MATTHEWS, Ian – If you saw thro’ my eyes
Les quatre-vingt-neuf premières références d’albums sortis sur le label Vertigo entre 1969 et 1973 sont le Saint-Graal de tout bon collectionneur de rock progressif anglais des années 70. Enfin, on parle ici de progressif dans une acception générale puisque ce terme désignait au début des années 70 toutes les musiques nouvelles issues du rock et de la pop telle que de grands groupes anglais comme les Beatles, les Hollies ou les Zombies l’avaient forgée. Le label Vertigo, émanation progressive de la maison Phonogram, n’avait pas que du rock progressif à proposer. De Rod Stewart à Black Sabbath en passant par Uriah Heep et les africains d’Assagaï, Vertigo a commercialisé du rock et des musiques expérimentales mais n’était pas non plus à dédaigner du côté du folk.

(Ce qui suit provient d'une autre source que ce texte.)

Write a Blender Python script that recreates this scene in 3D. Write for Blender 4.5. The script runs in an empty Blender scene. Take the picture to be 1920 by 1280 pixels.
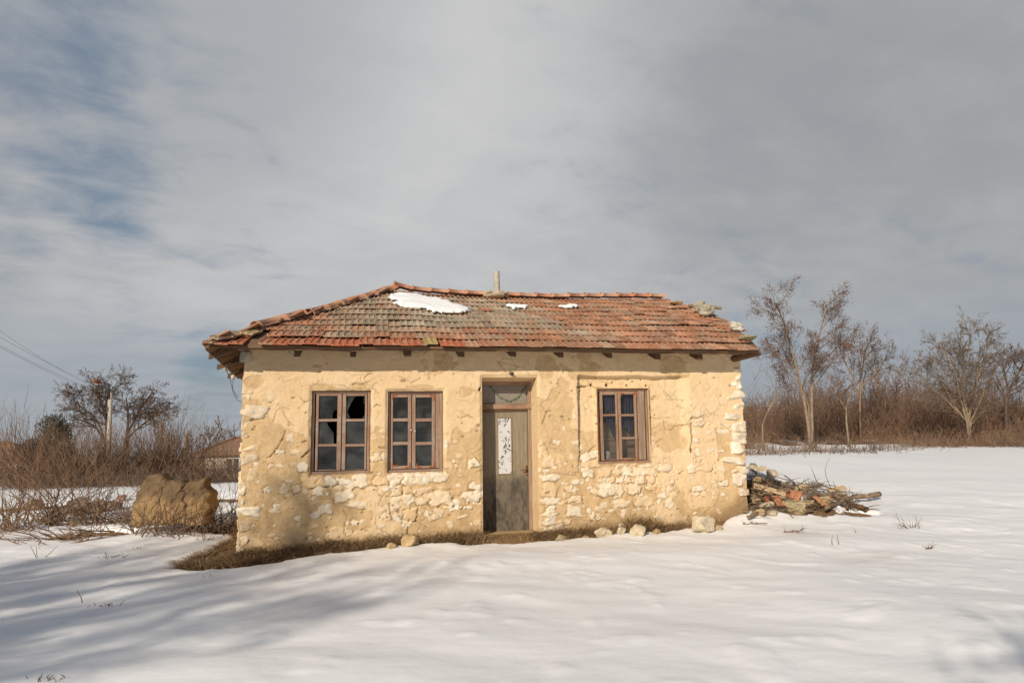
import bpy, math, random
import numpy as np
from mathutils import Vector, Matrix, Quaternion, noise as mnoise

SC = bpy.context.scene
COL = SC.collection
R = math.radians
random.seed(7)
NRNG = np.random.RandomState(11)

# ------------------------------------------------------------------ camera
F = 1200.0            # focal length in pixels of the 1920 wide photograph
PITCH, ROLL = R(6.57), R(-0.73)
CAMZ = 1.89
CAM = Vector((0, 0, CAMZ))
CR = Matrix.Rotation(R(90) + PITCH, 3, 'X') @ Matrix.Rotation(ROLL, 3, 'Z')
cd = bpy.data.cameras.new('camera'); co = bpy.data.objects.new('camera', cd); COL.objects.link(co)
co.matrix_world = Matrix.Translation(CAM) @ CR.to_4x4()
cd.sensor_width = 36; cd.lens = F / 1920 * 36; cd.clip_start = 0.05; cd.clip_end = 5000
SC.camera = co

def ray(px, py):
    return (CR @ Vector(((px - 960) / F, -(py - 640) / F, -1))).normalized()
def at(px, py, Y):                       # point seen at that pixel, Y metres ahead
    d = ray(px, py); return CAM + d * (Y / d.y)

# house frame: u along the facade, v into the house
HA = R(12.6)
HO = Vector((0, 10.4, 0))
HU = Vector((math.cos(HA), math.sin(HA), 0)); HV = Vector((-math.sin(HA), math.cos(HA), 0))
HM = Matrix.Translation(HO) @ Matrix.Rotation(HA, 4, 'Z')
def fac(px, py, v=0.0):                  # (s, z) on the facade-parallel plane at depth v
    d = ray(px, py); t = ((HO + HV * v - CAM).dot(HV)) / d.dot(HV)
    p = CAM + d * t - HO
    return p.dot(HU), p.z
def H(s, v, z): return HO + HU * s + HV * v + Vector((0, 0, z))

# ------------------------------------------------------------------ noise
def _h(ix, iy, seed):
    h = (ix * 374761393 + iy * 668265263 + seed * 1442695041) & 0xffffffff
    h = ((h ^ (h >> 13)) * 1274126177) & 0xffffffff
    return ((h ^ (h >> 16)) & 0xffff) / 65535.0
def vnoise(x, y, seed=0):
    x = np.asarray(x, float); y = np.asarray(y, float)
    ix = np.floor(x).astype(np.int64); iy = np.floor(y).astype(np.int64)
    fx = x - ix; fy = y - iy
    fx = fx * fx * (3 - 2 * fx); fy = fy * fy * (3 - 2 * fy)
    a = _h(ix, iy, seed); b = _h(ix + 1, iy, seed); c = _h(ix, iy + 1, seed); d = _h(ix + 1, iy + 1, seed)
    return (a * (1 - fx) + b * fx) * (1 - fy) + (c * (1 - fx) + d * fx) * fy
def fbm(x, y, seed=0, oc=4):
    x = np.asarray(x, float); y = np.asarray(y, float)
    t = 0; a = .5; s = 0
    for k in range(oc):
        t = t + a * vnoise(x * 2 ** k + 17.3 * k, y * 2 ** k - 9.1 * k, seed + k); s += a; a *= .5
    return t / s
def sstep(a, b, x):
    t = np.clip((np.asarray(x, float) - a) / (b - a), 0, 1); return t * t * (3 - 2 * t)

# ------------------------------------------------------------------ mesh helpers
class MB:
    def __init__(s): s.v = []; s.f = []; s.c = []; s.m = []; s.cur = (1, 1, 1, 1); s.mi = 0
    def add(s, vs, fs, col=None):
        n = len(s.v); s.v.extend([tuple(p) for p in vs]); c = col or s.cur
        s.c.extend([c] * len(vs))
        s.f.extend([tuple(i + n for i in f) for f in fs]); s.m.extend([s.mi] * len(fs))
    def box(s, o, x, y, z, col=None):     # o corner, x y z edge vectors
        o, x, y, z = map(Vector, (o, x, y, z))
        vs = [o, o + x, o + x + y, o + y, o + z, o + x + z, o + x + y + z, o + y + z]
        fs = [(0, 3, 2, 1), (4, 5, 6, 7), (0, 1, 5, 4), (1, 2, 6, 5), (2, 3, 7, 6), (3, 0, 4, 7)]
        if x.cross(y).dot(z) < 0: fs = [f[::-1] for f in fs]
        s.add(vs, fs, col)
    def rbox(s, a, b, col=None, j=0.0, bev=0.006):   # axis aligned box with chamfered edges, optional jitter
        x0, y0, z0 = a; x1, y1, z1 = b
        e = min(bev, abs(x1 - x0) * .3, abs(y1 - y0) * .3, abs(z1 - z0) * .3)
        J = lambda: random.uniform(-j, j)
        o = {}
        vs = []
        for ix in (0, 1):
            for iy in (0, 1):
                for iz in (0, 1):
                    jx, jy, jz = J(), J(), J()
                    X = (x0, x1)[ix] + jx; Y = (y0, y1)[iy] + jy; Z = (z0, z1)[iz] + jz
                    sx = e if ix == 0 else -e; sy = e if iy == 0 else -e; sz = e if iz == 0 else -e
                    o[ix, iy, iz] = len(vs)
                    vs += [(X, Y + sy, Z + sz), (X + sx, Y, Z + sz), (X + sx, Y + sy, Z)]
        g = lambda i, k: o[i] + k
        fs = []
        for i in (0, 1):
            q = [(i, 0, 0), (i, 1, 0), (i, 1, 1), (i, 0, 1)]; fs.append(tuple(g(k, 0) for k in (q if i else q[::-1])))
            q = [(0, i, 0), (0, i, 1), (1, i, 1), (1, i, 0)]; fs.append(tuple(g(k, 1) for k in (q if i else q[::-1])))
            q = [(0, 0, i), (1, 0, i), (1, 1, i), (0, 1, i)]; fs.append(tuple(g(k, 2) for k in (q if i else q[::-1])))
        for a_ in (0, 1):
            for b_ in (0, 1):
                fs.append((g((0, a_, b_), 1), g((1, a_, b_), 1), g((1, a_, b_), 2), g((0, a_, b_), 2)))
                fs.append((g((a_, 0, b_), 0), g((a_, 1, b_), 0), g((a_, 1, b_), 2), g((a_, 0, b_), 2)))
                fs.append((g((a_, b_, 0), 0), g((a_, b_, 1), 0), g((a_, b_, 1), 1), g((a_, b_, 0), 1)))
        for k in o.values(): fs.append((k, k + 1, k + 2))
        s.add(vs, fs, col)
    def tube(s, pts, rad, sides=4, cap=True, col=None):
        n = len(pts); pts = [Vector(p) for p in pts]
        vs = []; fs = []
        up = Vector((.31, .17, .93))
        for i in range(n):
            d = (pts[min(i + 1, n - 1)] - pts[max(i - 1, 0)])
            if d.length < 1e-9: d = Vector((0, 0, 1))
            d.normalize()
            a = d.cross(up)
            if a.length < 1e-3: a = d.cross(Vector((1, 0, 0)))
            a.normalize(); b = d.cross(a); r = rad[i] if hasattr(rad, '__len__') else rad
            for k in range(sides):
                w = 2 * math.pi * k / sides
                vs.append(pts[i] + a * (r * math.cos(w)) + b * (r * math.sin(w)))
        for i in range(n - 1):
            for k in range(sides):
                k2 = (k + 1) % sides
                fs.append((i * sides + k, i * sides + k2, (i + 1) * sides + k2, (i + 1) * sides + k))
        if cap:
            fs.append(tuple(range(sides))[::-1]); fs.append(tuple(range((n - 1) * sides, n * sides)))
        s.add(vs, fs, col)
    def build(s, name, mat, parent=None, smooth=False, colattr=False):
        me = bpy.data.meshes.new(name); me.from_pydata(s.v, [], s.f)
        for m in (mat if isinstance(mat, (list, tuple)) else [mat]): me.materials.append(m)
        if any(s.m): me.polygons.foreach_set('material_index', s.m)
        if colattr:
            a = me.color_attributes.new('Col', 'FLOAT_COLOR', 'POINT')
            a.data.foreach_set('color', np.array(s.c, dtype=np.float32).ravel())
        me.polygons.foreach_set('use_smooth', [smooth] * len(me.polygons))
        me.update()
        o = bpy.data.objects.new(name, me); COL.objects.link(o)
        if parent: o.parent = parent
        return o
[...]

Ian Matthews est un des exemples les plus parlants du registre folk diffusé par Vertigo. Né le 16 juin 1946 à Scunthorpe dans le Lincolnshire, Ian Matthews a comme principale distinction d’avoir été membre du fameux groupe Fairport Convention, un des fleurons du folk rock anglais des années 68-73. Recruté au chant par le leader Ashley Hutchings, Ian Matthews officie sur les albums « Fairport Convention » (1968), « What we did on our holidays » (1969) et « Unhalfbricking » (1969). Il quitte le groupe en 1970 pour divergences musicales et se lance dans une carrière solo. Malgré son départ de Fairport Convention, Matthews est accompagné sur son premier album « Matthews’ Southern Comfort » par trois membres de Fairport Convention : Ashley Hutchings, Simon Nicol et Richard Thompson. Ian Matthews monte alors le groupe Matthews Southern Comfort, qui sort « Second spring » en 1969 (52e place dans les charts anglais) et « Later that same year » (1970).
L’année suivante, Ian Matthews commet coup sur coup deux albums solo, « If you saw thro’ my eyes » et « Tigers will survive ». Ce sont ces deux disques qui sortent sur le prestigieux label Vertigo. Pour la réalisation du premier album, Ian Matthews travaille à nouveau avec ses anciens compagnons de Fairport convention : la célèbre Sandy Denny aux chœurs et aux claviers et Richard Thompson (guitare). Il y a également d’autres musiciens qui seront plus tard des chevilles ouvrières des studios anglais en tant qu’accompagnateurs des Pink Floyd, Cat Stevens ou Jethro Tull : Pat Donaldson (basse), Andy Roberts (guitare), Tim Renwick (guitare) et Gerry Conway (batterie). Andy Roberts joue un rôle important dans la confection de ce premier album, dont toutes les chansons ont été écrites par Ian Matthews, à l’exception de deux reprises de Richard Fariña (« Reno Nevada » et « Morgan the pirate ») et une de Jerry Burnham et Allan Jacobs (« It came without warning »). Les reprises de Richard Fariña sont plus américaines et dynamiques que le reste du disque, qui se compose de jolies ballades folk auxquelles on s’attache au fil des écoutes. « Desert inn », « Little known », « Southern wind » déroulent de douces mélodies qui prennent parfois des colorations country ou west coast. Les guitares de Richard Thompson, Tim Renwick et Andy Roberts coopèrent ensemble et fournissent de belles harmonies ou des sorties solo intéressantes. Le titre final qui donne son nom à l’album est une superbe façon de conclure ce disque sensible et délicat : la voix fine et claire de Ian Matthews se marie à celle de Sandy Denny qui l’accompagne au piano. Tout cela possède la simplicité des classiques et mérite d’être redécouvert.
Cet album bénéficie à sa sortie d’un accueil favorable de la critique et Ian Matthews bat le fer tant qu’il est chaud avec la sortie, toujours en 1971 et toujours sur Vertigo, de son « Tigers will survive », évoqué dans une autre chronique.